Sunday, July 3, 2022

Germany: Customers Urged To Save Gas Amid Fears Of Russian Cut-Off

Germany: Consumers urged to save gas amid fears of Russian cut-off


Russia could be planning to stop gas deliveries to Germany, and consumers must be prepared, a top energy official says. That preparation should start now, he warned.

Russia could be planning to use a regular maintenance break on the Nord Stream 1 gas pipeline as an opportunity to cut the gas supply to Germany completely, making it vital to save as much gas as possible, a German official has told newspapers.
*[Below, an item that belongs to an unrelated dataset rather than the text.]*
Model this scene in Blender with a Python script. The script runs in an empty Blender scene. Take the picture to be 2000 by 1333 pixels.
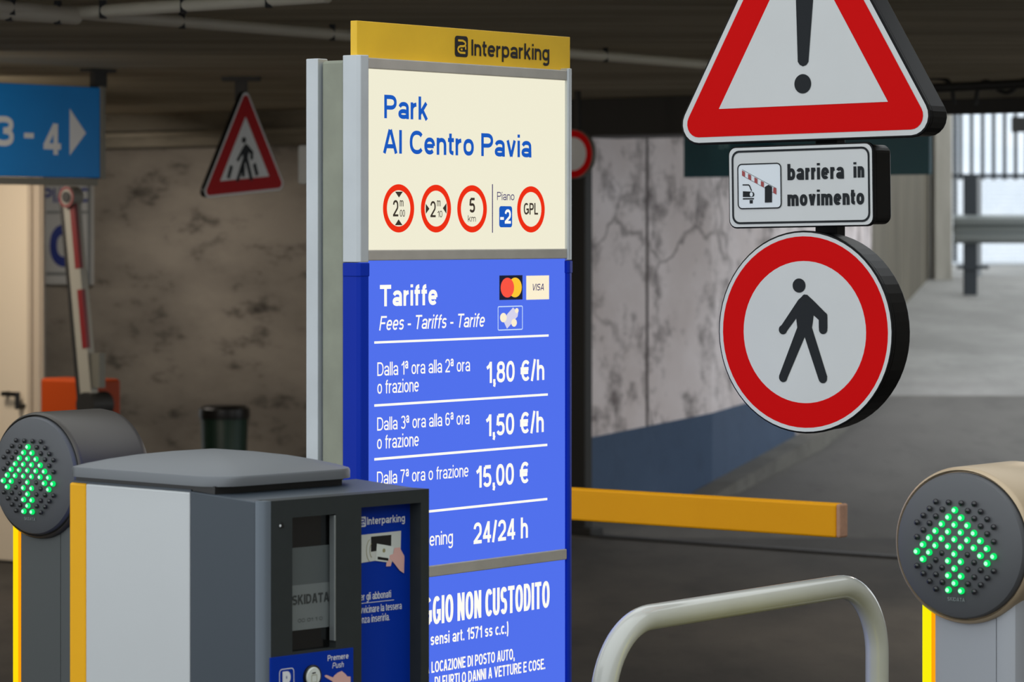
import bpy, bmesh, math, random
from mathutils import Matrix, Vector
random.seed(4)
SC = bpy.context.scene
COL = SC.collection
# ------------------------------------------------------------------ camera
F, CX, HY, H = 6500.0, 1000.0, 455.0, 1.68        # focal length in pixels, centre column, horizon row, eye height
cam = bpy.data.cameras.new('camera'); cam.sensor_width = 36.0; cam.lens = 36.0*F/2000.0
cam.shift_y = (HY-666.5)/2000.0
cam.clip_start = .1; cam.clip_end = 300
cam.dof.use_dof = True; cam.dof.focus_distance = 6.75; cam.dof.aperture_fstop = 8.5
camo = bpy.data.objects.new('camera', cam); COL.objects.link(camo)
camo.location = (0, 0, H); camo.rotation_euler = (math.pi/2, 0, 0); SC.camera = camo
# ------------------------------------------------------------------ sky and exposure
W = bpy.data.worlds.new('overcast_sky'); SC.world = W; W.use_nodes = True
W.node_tree.nodes['Background'].inputs[0].default_value = (.93, .975, 1.0, 1)
W.node_tree.nodes['Background'].inputs[1].default_value = 1.3
SC.view_settings.view_transform = 'Standard'; SC.view_settings.look = 'None'
SC.view_settings.exposure = 0; SC.view_settings.gamma = 1; SC.view_settings.use_curve_mapping = False
# ------------------------------------------------------------------ unseen lamps of the garage
def lamp(name, loc, energy, col, size, rot=(0, 0, 0)):
    l = bpy.data.lights.new(name, 'AREA'); l.energy = energy; l.color = col; l.shape = 'RECTANGLE'; l.size = size[0]; l.size_y = size[1]
    o = bpy.data.objects.new(name, l); COL.objects.link(o); o.location = loc; o.rotation_euler = rot
lamp('unseen_lamp', (-2.85, 15.5, 2.33), 42, (1, .88, .74), (.2, .8), (math.radians(35), 0, 0))
lamp('unseen_lamp', (-2.75, 13.3, 2.33), 40, (1, .88, .74), (.2, 1.2), (math.radians(35), 0, 0))
lamp('unseen_lamp', (-2.70, 19.9, 2.2), 10, (1, .90, .80), (.25, .25), (math.radians(18), 0, 0))  # added behind the blue sign to brighten the back wall
lamp('unseen_lamp', (2.6, 14.2, 2.30), 45, (1, .85, .68), (.2, 1.2))  # added to brighten the ceiling at the right

# ------------------------------------------------------------------ materials
def lin(c): return tuple(((v/255)/12.92 if v/255 <= .04045 else ((v/255+.055)/1.055)**2.4) for v in c)
def mat(name, rgb, rough=.5, metal=0, emit=None, strength=1.0, spec=.5, grain=0, gscale=60, bump=0, coat=0):
    m = bpy.data.materials.new(name); m.use_nodes = True; nt = m.node_tree; b = nt.nodes['Principled BSDF']
    c = lin(rgb); b.inputs['Base Color'].default_value = (*c, 1); b.inputs['Roughness'].default_value = rough
    b.inputs['Metallic'].default_value = metal; b.inputs['Specular IOR Level'].default_value = spec
    b.inputs['Coat Weight'].default_value = coat
    if emit:
        b.inputs['Emission Color'].default_value = (*lin(emit), 1); b.inputs['Emission Strength'].default_value = strength
    if grain or bump:
        tc = nt.nodes.new('ShaderNodeTexCoord'); no = nt.nodes.new('ShaderNodeTexNoise')
        no.inputs['Scale'].default_value = gscale; no.inputs['Detail'].default_value = 5
        nt.links.new(tc.outputs['Object'], no.inputs['Vector'])
        if grain:
            r = nt.nodes.new('ShaderNodeValToRGB')
            r.color_ramp.elements[0].position = .3; r.color_ramp.elements[1].position = .7
            r.color_ramp.elements[0].color = (*[v*(1-grain) for v in c], 1); r.color_ramp.elements[1].color = (*[min(1, v*(1+grain)) for v in c], 1)
            nt.links.new(no.outputs['Fac'], r.inputs[0]); nt.links.new(r.outputs[0], b.inputs['Base Color'])
        if bump:
            bp = nt.nodes.new('ShaderNodeBump'); bp.inputs['Strength'].default_value = bump; bp.inputs['Distance'].default_value = .01
            nt.links.new(no.outputs['Fac'], bp.inputs['Height']); nt.links.new(bp.outputs[0], b.inputs['Normal'])
    return m
def lit(name, rgb, s=1.0): return mat(name, (20, 20, 20), .5, emit=rgb, strength=s, spec=.0)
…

The question was whether the planned 11-day maintenance period, due to start July 11, will "become a longer [period] of political maintenance," Klaus Müller, the head of the Federal Network Agency (Bundesnetzwerkagentur), told Saturday newspapers from the Funke Media Group.
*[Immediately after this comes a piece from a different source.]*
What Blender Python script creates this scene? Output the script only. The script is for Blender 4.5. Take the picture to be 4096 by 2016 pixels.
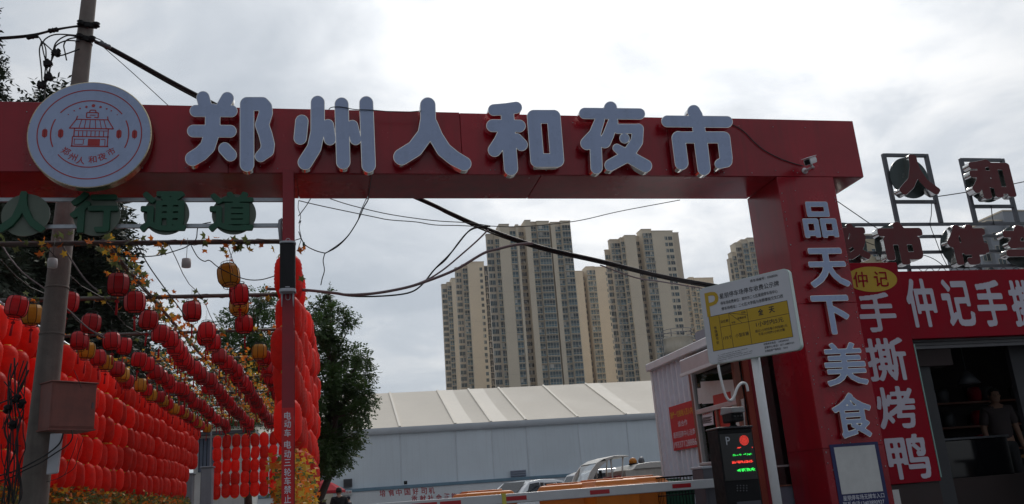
import bpy, bmesh, math, random
import numpy as np
from math import sin, cos, pi, radians, sqrt, atan2, tan
from mathutils import Vector, Matrix, noise as mnoise

random.seed(7)
sc = bpy.context.scene
for o in list(bpy.data.objects):
    bpy.data.objects.remove(o)
COL = sc.collection

# ------------------------------------------------------------------ camera
# world frame: X runs along the gate, Y goes away through it, Z is up; the photographer sits at the origin
F, CX, CY = 3383.5, 2048.0, 1008.0            # focal length and centre, in pixels of the 4096 x 2016 photograph
PITCH, ROLL, YAW, CAMH = radians(16.05), radians(4.27), radians(12.59), 1.05
_fw = Vector((sin(YAW) * cos(PITCH), cos(YAW) * cos(PITCH), sin(PITCH)))
_h = Vector((cos(YAW), -sin(YAW), 0))
_u = _h.cross(_fw)
_cx = cos(ROLL) * _h - sin(ROLL) * _u
_cy = sin(ROLL) * _h + cos(ROLL) * _u
cam_d = bpy.data.cameras.new('camera')
cam = bpy.data.objects.new('camera', cam_d)
COL.objects.link(cam)
cam_d.sensor_fit = 'HORIZONTAL'
cam_d.sensor_width = 36.0
cam_d.lens = 36.0 * F / 4096.0
cam_d.clip_start, cam_d.clip_end = 0.1, 5000
m = Matrix((_cx, _cy, -_fw)).transposed().to_4x4()
m.translation = (0, 0, CAMH)
cam.matrix_world = m
sc.camera = cam

# ------------------------------------------------------------------ world, sun, exposure
SUN_AZ, SUN_EL = radians(23), radians(41)      # azimuth from +Y towards +X
SDIR = Vector((sin(SUN_AZ) * cos(SUN_EL), cos(SUN_AZ) * cos(SUN_EL), sin(SUN_EL)))
W = bpy.data.worlds.new('World')
sc.world = W
W.use_nodes = True
nt = W.node_tree
nt.nodes.clear()


def nd(tree, typ, **kw):
    n = tree.nodes.new(typ)
    for k, v in kw.items():
        if k == 'ins':
            for kk, vv in v.items():
                n.inputs[kk].default_value = vv
        else:
            setattr(n, k, v)
    return n


out = nd(nt, 'ShaderNodeOutputWorld')
sky = nd(nt, 'ShaderNodeTexSky', sky_type='NISHITA', sun_disc=False, sun_elevation=SUN_EL, sun_rotation=SUN_AZ)
bgs = nd(nt, 'ShaderNodeBackground', ins={'Strength': 0.11})
nt.links.new(sky.outputs[0], bgs.inputs[0])
tc = nd(nt, 'ShaderNodeTexCoord')
# cloud layer: direction projected on a flat cloud deck, so the clouds flatten towards the horizon
sep = nd(nt, 'ShaderNodeSeparateXYZ')
nt.links.new(tc.outputs['Generated'], sep.inputs[0])
zc = nd(nt, 'ShaderNodeMath', operation='MAXIMUM', ins={1: 0.0})
nt.links.new(sep.outputs[2], zc.inputs[0])
zz = nd(nt, 'ShaderNodeMath', operation='ADD', ins={1: 0.22})
nt.links.new(zc.outputs[0], zz.inputs[0])
dv = nd(nt, 'ShaderNodeVectorMath', operation='DIVIDE')
nt.links.new(tc.outputs['Generated'], dv.inputs[0])
cmb = nd(nt, 'ShaderNodeCombineXYZ')
for i in range(3):
    nt.links.new(zz.outputs[0], cmb.inputs[i])
nt.links.new(cmb.outputs[0], dv.inputs[1])
n1 = nd(nt, 'ShaderNodeTexNoise', ins={'Scale': 3.1, 'Detail': 9.0, 'Roughness': 0.55, 'Distortion': 0.35})
n2 = nd(nt, 'ShaderNodeTexNoise', ins={'Scale': 0.8, 'Detail': 4.0, 'Roughness': 0.5})
mp = nd(nt, 'ShaderNodeMapping')
mp.inputs['Location'].default_value = (3.7, 1.3, 0.4)
nt.links.new(dv.outputs[0], mp.inputs[0])
nt.links.new(mp.outputs[0], n1.inputs[0])
nt.links.new(mp.outputs[0], n2.inputs[0])
mixn = nd(nt, 'ShaderNodeMath', operation='MULTIPLY_ADD', ins={1: 0.6})
nt.links.new(n1.outputs[0], mixn.inputs[0])
n2s = nd(nt, 'ShaderNodeMath', operation='MULTIPLY', ins={1: 0.4})
nt.links.new(n2.outputs[0], n2s.inputs[0])
nt.links.new(n2s.outputs[0], mixn.inputs[2])
ramp = nd(nt, 'ShaderNodeValToRGB')
ramp.color_ramp.elements[0].position = 0.37
ramp.color_ramp.elements[0].color = (0.45, 0.505, 0.57, 1)
ramp.color_ramp.elements[1].position = 0.62
ramp.color_ramp.elements[1].color = (0.75, 0.765, 0.78, 1)
e = ramp.color_ramp.elements.new(0.49)
e.color = (0.52, 0.57, 0.63, 1)
nt.links.new(mixn.outputs[0], ramp.inputs[0])
# brightening of the thin cloud round the hidden sun
dot = nd(nt, 'ShaderNodeVectorMath', operation='DOT_PRODUCT')
dot.inputs[1].default_value = SDIR
nrm = nd(nt, 'ShaderNodeVectorMath', operation='NORMALIZE')
nt.links.new(tc.outputs['Generated'], nrm.inputs[0])
nt.links.new(nrm.outputs[0], dot.inputs[0])
dmx = nd(nt, 'ShaderNodeMath', operation='MAXIMUM', ins={1: 0.0})
nt.links.new(dot.outputs['Value'], dmx.inputs[0])
pw = nd(nt, 'ShaderNodeMath', operation='POWER', ins={1: 12.0})
nt.links.new(dmx.outputs[0], pw.inputs[0])
gl = nd(nt, 'ShaderNodeMath', operation='MULTIPLY', ins={1: 0.98})
nt.links.new(pw.outputs[0], gl.inputs[0])
gl2 = nd(nt, 'ShaderNodeMath', operation='MULTIPLY')        # thin cloud lets more through than thick cloud
nt.links.new(gl.outputs[0], gl2.inputs[0])
nsc = nd(nt, 'ShaderNodeMapRange', ins={'From Min': 0.39, 'From Max': 0.6, 'To Min': 0.48, 'To Max': 1.12})
nt.links.new(mixn.outputs[0], nsc.inputs[0])
nt.links.new(nsc.outputs[0], gl2.inputs[1])
glc = nd(nt, 'ShaderNodeMixRGB', blend_type='ADD', ins={0: 1.0})
gcol = nd(nt, 'ShaderNodeMixRGB', blend_type='MULTIPLY', ins={0: 1.0, 2: (1.0, 0.975, 0.93, 1)})
nt.links.new(gl2.outputs[0], gcol.inputs[1])
# an overcast sky is brighter on the sun's side than opposite it
fwd = nd(nt, 'ShaderNodeMapRange', ins={'From Min': -0.9, 'From Max': 0.75, 'To Min': 0.24, 'To Max': 0.97})
nt.links.new(dot.outputs['Value'], fwd.inputs[0])
rmul = nd(nt, 'ShaderNodeMixRGB', blend_type='MULTIPLY', ins={0: 1.0})
nt.links.new(ramp.outputs[0], rmul.inputs[1])
nt.links.new(fwd.outputs[0], rmul.inputs[2])
nt.links.new(rmul.outputs[0], glc.inputs[1])
nt.links.new(gcol.outputs[0], glc.inputs[2])
bgc = nd(nt, 'ShaderNodeBackground', ins={'Strength': 1.0})
nt.links.new(glc.outputs[0], bgc.inputs[0])
mxs = nd(nt, 'ShaderNodeMixShader', ins={0: 0.93})
nt.links.new(bgs.outputs[0], mxs.inputs[1])
nt.links.new(bgc.outputs[0], mxs.inputs[2])
nt.links.new(mxs.outputs[0], out.inputs[0])

sun_d = bpy.data.lights.new('sun', 'SUN')
sun_d.energy = 1.3
sun_d.angle = radians(14)
sun_d.color = (1.0, 0.95, 0.88)
sun = bpy.data.objects.new('sun', sun_d)
COL.objects.link(sun)
sun.rotation_euler = SDIR.to_track_quat('Z', 'Y').to_euler()
sun.location = (20, 30, 40)

vs = sc.view_settings
vs.view_transform = 'Standard'
vs.look = 'None'
vs.exposure = 0.0
vs.gamma = 1.0
vs.use_curve_mapping = False
sc.cycles.max_bounces = 6
sc.cycles.transparent_max_bounces = 8


# ------------------------------------------------------------------ helpers
def ray(x, y):
    return _cx * ((x - CX) / F) - _cy * ((y - CY) / F) + _fw


def atY(x, y, Y):
    d = ray(x, y)
    return Vector((0, 0, CAMH)) + d * (Y / d.y)


def atX(x, y, X):
    d = ray(x, y)
    return Vector((0, 0, CAMH)) + d * (X / d.x)


def atZ(x, y, Z):
    d = ray(x, y)
    return Vector((0, 0, CAMH)) + d * ((Z - CAMH) / d.z)


def tag(o, label=None, cat=None, group=None, kind=None):
    if label: o['label'] = label
    if cat: o['category'] = cat
    if group: o['group'] = group
    if kind: o['kind'] = kind
    return o


def link(o, parent=None):
    COL.objects.link(o)
    if parent is not None:
        o.parent = parent
    return o


def empty(name, loc=(0, 0, 0), rz=0.0):
    o = bpy.data.objects.new(name, None)
    o.empty_display_size = 0.2
    COL.objects.link(o)
    o.location = loc
    o.rotation_euler = (0, 0, rz)
    return o


def place(name, me, parent=None, loc=(0, 0, 0), rot=(0, 0, 0), scale=(1, 1, 1)):
    o = bpy.data.objects.new(name, me)
    link(o, parent)
    o.location, o.rotation_euler, o.scale = loc, rot, scale
    return o


def bevel(o, w=0.004, seg=2):
    md = o.modifiers.new('bevel', 'BEVEL')
    md.width = w
    md.segments = seg
    md.limit_method = 'ANGLE'
    md.angle_limit = radians(40)
    md.harden_normals = False
    return o


class MB:
    """collects simple shapes, built as one mesh object"""

    def __init__(self, sub=(0, 0, 0)):
        self.v, self.f, self.mi, self.sm = [], [], [], []
        self.sub = Vector(sub)

    def add(self, vs, fs, mi=0, smooth=False):
        b = len(self.v)
        self.v += [Vector(p) - self.sub for p in vs]
        for f in fs:
            self.f.append([b + i for i in f])
            self.mi.append(mi)
            self.sm.append(smooth)

    def box(self, lo, hi, mi=0):
        x0, y0, z0 = lo
        x1, y1, z1 = hi
        self.add([(x0, y0, z0), (x1, y0, z0), (x1, y1, z0), (x0, y1, z0), (x0, y0, z1), (x1, y0, z1), (x1, y1, z1), (x0, y1, z1)],
                 [(0, 3, 2, 1), (4, 5, 6, 7), (0, 1, 5, 4), (1, 2, 6, 5), (2, 3, 7, 6), (3, 0, 4, 7)], mi)

    def obox(self, o, ax, ay, az, mi=0):
        """box from corner o with edge vectors ax ay az (right handed)"""
        o, ax, ay, az = Vector(o), Vector(ax), Vector(ay), Vector(az)
        p = [o, o + ax, o + ax + ay, o + ay]
        p = p + [q + az for q in p]
        self.add(p, [(0, 3, 2, 1), (4, 5, 6, 7), (0, 1, 5, 4), (1, 2, 6, 5), (2, 3, 7, 6), (3, 0, 4, 7)], mi)

    def bar(self, p0, p1, w, h=None, mi=0, up=(0, 0, 1)):
        h = h or w
        p0, p1 = Vector(p0), Vector(p1)
        d = (p1 - p0)
        t = d.normalized()
        u = Vector(up)
        if abs(t.dot(u)) > 0.97:
            u = Vector((0, 1, 0))
        s = t.cross(u).normalized()
        u = s.cross(t)
        self.obox(p0 - s * w / 2 - u * h / 2, s * w, d, u * h, mi)

    def tube(self, pts, r, n=6, mi=0, caps=True, smooth=True):
        pts = [Vector(p) for p in pts]
        rs = r if isinstance(r, (list, tuple)) else [r] * len(pts)
        vs, fs = [], []
        prev = None
        for i, p in enumerate(pts):
            t = (pts[min(i + 1, len(pts) - 1)] - pts[max(i - 1, 0)])
            if t.length < 1e-9: t = Vector((0, 0, 1))
            t.normalize()
            if prev is None:
                a = Vector((0, 0, 1)) if abs(t.z) < 0.9 else Vector((1, 0, 0))
                s = t.cross(a).normalized()
            else:
                s = (prev - t * prev.dot(t))
                s = s.normalized() if s.length > 1e-6 else t.orthogonal().normalized()
            prev = s
            u = t.cross(s)
            for k in range(n):
                a = 2 * pi * k / n
                vs.append(p + (s * cos(a) + u * sin(a)) * rs[i])
        for i in range(len(pts) - 1):
            for k in range(n):
                fs.append((i * n + k, i * n + (k + 1) % n, (i + 1) * n + (k + 1) % n, (i + 1) * n + k))
        if caps:
            fs.append(tuple(range(n))[::-1])
            fs.append(tuple((len(pts) - 1) * n + k for k in range(n)))
        self.add(vs, fs, mi, smooth)

    def lathe(self, prof, n=16, c=(0, 0, 0), mi=0, smooth=True, caps=True, phase=0.0, axis=None):
        """prof: list of (r, z); axis: optional Matrix"""
        c = Vector(c)
        vs, fs = [], []
        for r, z in prof:
            for k in range(n):
                a = 2 * pi * k / n + phase
                p = Vector((r * cos(a), r * sin(a), z))
                if axis is not None: p = axis @ p
                vs.append(c + p)
        for i in range(len(prof) - 1):
            for k in range(n):
                fs.append((i * n + k, i * n + (k + 1) % n, (i + 1) * n + (k + 1) % n, (i + 1) * n + k))
        if caps:
            fs.append(tuple(range(n))[::-1])
            fs.append(tuple((len(prof) - 1) * n + k for k in range(n)))
        self.add(vs, fs, mi, smooth)

    def prism(self, poly, fn, d, mi=0):
        """poly: 2d ccw points; fn maps (a,b,t) -> 3d, t in 0..d"""
        n = len(poly)
        vs = [fn(a, b, 0) for a, b in poly] + [fn(a, b, d) for a, b in poly]
        fs = [tuple(range(n))[::-1], tuple(range(n, 2 * n))]
        for i in range(n):
            j = (i + 1) % n
            fs.append((i, j, n + j, n + i))
        self.add(vs, fs, mi)

    def mesh(self, name, mats):
        me = bpy.data.meshes.new(name)
        me.from_pydata([tuple(p) for p in self.v], [], self.f)
        if not isinstance(mats, (list, tuple)): mats = [mats]
        for mm in mats: me.materials.append(mm)
        me.polygons.foreach_set('material_index', self.mi)
        me.polygons.foreach_set('use_smooth', self.sm)
        me.update()
        return me

    def build(self, name, mats, parent=None, loc=(0, 0, 0), rot=(0, 0, 0)):
        return place(name, self.mesh(name, mats), parent, loc, rot)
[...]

He said that if the gas supply from Russia "is reduced longer for political reasons, we have to talk more seriously about ways to cut consumption."

Russia has already cut or reduced its gas supply to several European countries amid tensions over Moscow's invasion of Ukraine.

Home and apartment owners should use the 12 weeks remaining before the heating season starts to prepare for such an eventuality, Müller said.

He said gas boilers and heaters should be urgently inspected to ensure their efficient operation.

"Maintenance checks can reduce gas consumption by 10 to 15%," he said. "It should be done now and not in the fall."

He called on tradespeople working in the sector to concentrate on heating and hot-water systems to avoid problems getting appointments.

However, he stressed that gas was the only energy source currently at risk.

"The crisis situation applies to gas, and not electricity," he said, adding that fuel and oil were not in short supply.

Müller also said that priorities would have to be set if there were to be a shortage of gas.

"We cannot class every business as essential," he said, adding that "public swimming pools are probably not in the critical sector, just like the production of chocolate cookies."  

But he emphasized that his agency predicted "no scenario in which no gas at all reaches Germany," saying that Norway and the Netherlands were other potential sources.

Müller is not the only German official to warn of the need to save gas.

In the northern city of Hamburg, the state environment minister, Jens Kerstan, announced that the hot-water supply for private households could be reduced.

"If there were to be an acute gas shortage, hot water could be made available in an emergency only at certain times of day," he told the paper Welt am Sonntag.

He said the maximum room temperature allowed by the district heating grid could also be lowered.